しかし、そのことばかりを重視して、集団を破壊する存在として天才的な子どもが排除されるようなことがあれば、結果的に損失が大きいのではないでしょうか。はみ出し者として排除されるだけで、その子の天才性が気づかれないままになってしまったとしたら。

百歩譲って、クラスを崩壊させないために策を講じるとしても、そのために可能性を持つ存在を見捨てるような結果になるのは悲しいことです。

また、大人たちがうまくフォローすれば、何かの分野で革新をもたらすような才能が開花するかもしれないのに、日本の社会性とマッチしていないということのために排除されてしまうのだとしたら、結局は日本社会全体の損失になってしまいかねません。教育の段階で、何らかのセーフティーネットが展開されていることが望ましいのですが、今後期待されるところです。

まだ、アメリカ社会の方がある意味寛容な側面があるかもしれません。いわゆる「はみ出し者」が宗教家や篤志家などによって発見され、プロモート(向上)される仕組みがあるからです。

しかし長らく日本では、こうした子どもたちは生きづらさを10年以上感じ続けながら成長し、運良く理解してくれる人に出会うか、さもなければ海外に出るかしない限りは救われようがありませんでした。

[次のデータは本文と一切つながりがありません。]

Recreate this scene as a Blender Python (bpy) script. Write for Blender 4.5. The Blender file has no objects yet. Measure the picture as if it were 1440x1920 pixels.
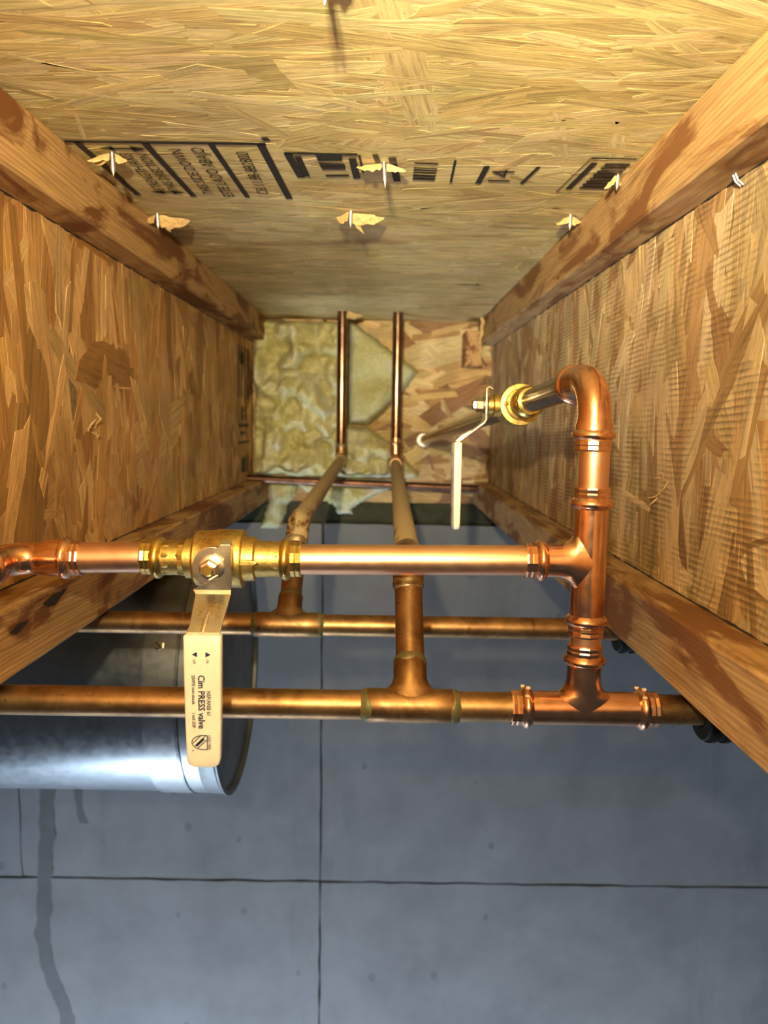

これは、社会性を重視し過ぎることの弊害、損失と言えるでしょう。

「個人主義」に適応した世代が秘めた可能性

もっとも、私や多くの読者のみなさんが幼かった頃よりは、現在の日本社会の方がより個人主義的であり、空気を読まず、仮に集団から孤立しても許容されるようになってきたという印象はあります。

その背景として考えられるのは、やはり日本が先進国として成熟し、インフラも整って、日々の食べるもの、寝るところ、つまり衣食住にあくせくするような状況ではなくなったことが大きいのではないでしょうか。少なくとも都市部では、集団内の誰かを気にして、気遣いをしていかなければ社会のリソースの恩恵を享受できない、という時代ではなくなりました。

この状況に適応した世代の人々が、かつての「集団重視が当たり前」とされてきた世代の人々から、「今の若者は劣化した」などと否定的に捉えられてしまうのは、少し気の毒でもあります。むしろ、彼らのような若い世代こそが、今の日本の閉塞感を破ってくれるかもしれませんし、今後日本に起こり得る変化に対して、対応の幅を広げてくれる可能性を持っているかもしれないからです。